* **What you should do**:
Copy out all the data, word for word.

+++++

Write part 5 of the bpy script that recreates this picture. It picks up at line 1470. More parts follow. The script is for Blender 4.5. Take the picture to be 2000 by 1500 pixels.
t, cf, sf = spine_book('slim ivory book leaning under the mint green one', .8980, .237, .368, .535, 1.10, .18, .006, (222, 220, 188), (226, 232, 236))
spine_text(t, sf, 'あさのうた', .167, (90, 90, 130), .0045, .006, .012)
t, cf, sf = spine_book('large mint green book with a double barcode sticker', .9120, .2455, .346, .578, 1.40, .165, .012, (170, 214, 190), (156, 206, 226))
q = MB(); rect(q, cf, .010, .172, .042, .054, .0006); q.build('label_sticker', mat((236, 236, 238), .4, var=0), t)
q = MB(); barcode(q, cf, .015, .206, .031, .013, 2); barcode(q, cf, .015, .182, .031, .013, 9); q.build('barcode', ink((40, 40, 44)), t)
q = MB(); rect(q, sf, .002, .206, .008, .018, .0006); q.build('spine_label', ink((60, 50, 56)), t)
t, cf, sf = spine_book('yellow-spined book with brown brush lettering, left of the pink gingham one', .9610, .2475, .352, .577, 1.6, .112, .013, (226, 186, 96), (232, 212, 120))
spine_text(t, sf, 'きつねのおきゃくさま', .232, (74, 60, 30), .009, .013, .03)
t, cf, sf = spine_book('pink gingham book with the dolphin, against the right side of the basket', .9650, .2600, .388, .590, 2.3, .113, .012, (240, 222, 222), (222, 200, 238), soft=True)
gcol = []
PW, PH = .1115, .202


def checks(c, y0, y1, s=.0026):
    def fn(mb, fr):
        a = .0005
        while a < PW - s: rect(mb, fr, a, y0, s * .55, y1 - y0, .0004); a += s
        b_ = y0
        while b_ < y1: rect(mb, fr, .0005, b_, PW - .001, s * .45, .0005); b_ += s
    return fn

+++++

* **Exercise result**:
Write part 5 of the bpy script that recreates this picture. It picks up at line 1470. More parts follow. The script is for Blender 4.5. Take the picture to be 2000 by 1500 pixels.
t, cf, sf = spine_book('slim ivory book leaning under the mint green one', .8980, .237, .368, .535, 1.10, .18, .006, (222, 220, 188), (226, 232, 236))
spine_text(t, sf, 'あさのうた', .167, (90, 90, 130), .0045, .006, .012)
t, cf, sf = spine_book('large mint green book with a double barcode sticker', .9120, .2455, .346, .578, 1.40, .165, .012, (170, 214, 190), (156, 206, 226))
q = MB(); rect(q, cf, .010, .172, .042, .054, .0006); q.build('label_sticker', mat((236, 236, 238), .4, var=0), t)
q = MB(); barcode(q, cf, .015, .206, .031, .013, 2); barcode(q, cf, .015, .182, .031, .013, 9); q.build('barcode', ink((40, 40, 44)), t)
q = MB(); rect(q, sf, .002, .206, .008, .018, .0006); q.build('spine_label', ink((60, 50, 56)), t)
t, cf, sf = spine_book('yellow-spined book with brown brush lettering, left of the pink gingham one', .9610, .2475, .352, .577, 1.6, .112, .013, (226, 186, 96), (232, 212, 120))
spine_text(t, sf, 'きつねのおきゃくさま', .232, (74, 60, 30), .009, .013, .03)
t, cf, sf = spine_book('pink gingham book with the dolphin, against the right side of the basket', .9650, .2600, .388, .590, 2.3, .113, .012, (240, 222, 222), (222, 200, 238), soft=True)
gcol = []
PW, PH = .1115, .202


def checks(c, y0, y1, s=.0026):
    def fn(mb, fr):
        a = .0005
        while a < PW - s: rect(mb, fr, a, y0, s * .55, y1 - y0, .0004); a += s
        b_ = y0
        while b_ < y1: rect(mb, fr, .0005, b_, PW - .001, s * .45, .0005); b_ += s
    return fn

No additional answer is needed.